Una de las escenas más empapizantes y perturbadoras del pasado muy reciente es la de la actitud servil de muchos polacos llorando la muerte del presidente de su nación, con manifestaciones del todo inconcebibles en personas adultas que, suspirosas, hablaban del estado de desamparo y orfandad en que acababan de quedarse y se preguntaban estúpidamente qué iban a hacer, quién se ocuparía de ellas como protector y guía. Era odioso y repugnante ver que una parte de un pueblo libre se sintiera siervo, doblado hasta lamer el polvo pisado por su señor y amo, tan necesitado de un jefe director, tan amedrentado por la falta del pastor del rebaño a merced del lobo, tan dependiente de un capitán, dueño del mapa y de la brújula para llevar el barco de la patria por el buen camino.

Si la muerte, súbita e inesperada debida a un accidente o a un infarto fulminante como el rayo, de un gobernante provoca esa clase de sentimientos, sensaciones y palabrería, sólo significa que en ese país se vive o se vivió demasiado tiempo bajo la bota aplastante que genera la sumisión exigida por el fascismo, el nazismo, la dictadura, la tiranía y el despotismo.

Y lo llamativamente aterrador es lo que sucede en los antiguos territorios de la URSS, donde no desaparecieron la servidumbre ni las supersticiones, y los popes colaboracionistas continuaron aherrojando a los fieles. En realidad el hecho no llama la atención ni aterra, porque es una simpleza de mentes cautivas no saber que, cuando la revolución que empieza por abajo es estrellada sin contemplaciones por los enmascarados que continuaron arriba, pasa eso.

A la gente no le gusta ni pizca que, por decreto, todo el mundo deba ser ateo o simularlo ni hacerse el católico o fingir ser cátaro o luterano. Tampoco les hizo nada de gracia a los paleocristianos que hubiera rabinos que trataran de adoctrinarlos, ni a los judíos que los seguidores de Saulo de Tarso, ciudadano romano que debido a un accidente de tráfico camino de Damasco encontró a Cristo, quisieran comerles la yod de sus textos santos, que equivale a algo así como la desfachatez de ponerles los puntos sobre las íes o regarles las plantas de secano de su jardín al prójimo, sin que éste les pida esos favores.
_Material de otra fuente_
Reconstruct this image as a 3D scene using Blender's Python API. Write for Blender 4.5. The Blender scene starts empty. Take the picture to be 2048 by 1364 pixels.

Y ahora parecido malestar producen los empecinados en condenar la homosexualidad, declarándola causa eficiente de la pederastia, eximiendo, así, al celibato de ser responsable de esa cruel aberración. Es cierto que puede haber homosexuales pederastas, como los hay heterosexuales, casados, solteros, padres, abuelos, jóvenes o viejos. Pero lo cierto es que la torrentera de las denuncias de tales actos criminales con menores está cayendo sobre sacerdotes católicos, no sobre los pastores protestantes, que son libres para casarse o permanecer célibes. Tampoco hay acusaciones al respecto de monjas de ninguna orden ni confesión, detalle del que no se habla, porque, ya se sabe, las mujeres, sean esposas de Cristo o de un hombre que no tenga nada de divino, o bien carezcan de marido humano o divinal, o se trate de viudas especiales como María de Nazareth, que lo sería durante un tiempo de su vida, ya que José le llevaba muchos años, aunque la iconografía la presente siempre como joven doncella o enlutada madre doliente, son mencionadas casi siempre no para bien.

Ah, mientras escribo esto en el cacharro del ordenador, en el del televisor se emite la serie de los anuncios que nos recomiendan productos para las pérdidas de orina, para evitar los gases que nos inflan, para escaquearnos de la osteoporosis, de la adiposidad, de la sequedad vaginal del climaterio, de los calores de la menopausia, de la piel grasa, del cabello pobre, triste y ralo, del vello excesivo, de las varices y arañas de las piernas. Todo ello altamente irrespetuoso con la mujer. No respetar significa burlarse de las diferencias. No respetar es un signo de nazismo. El nazi sólo se respeta a sí mismo y a quien considera que es como él. El nazi, consciente e inconsciente, ay, no acabará a la vez que la edad del papel impreso. Qué tristura, tristeza, tristitia.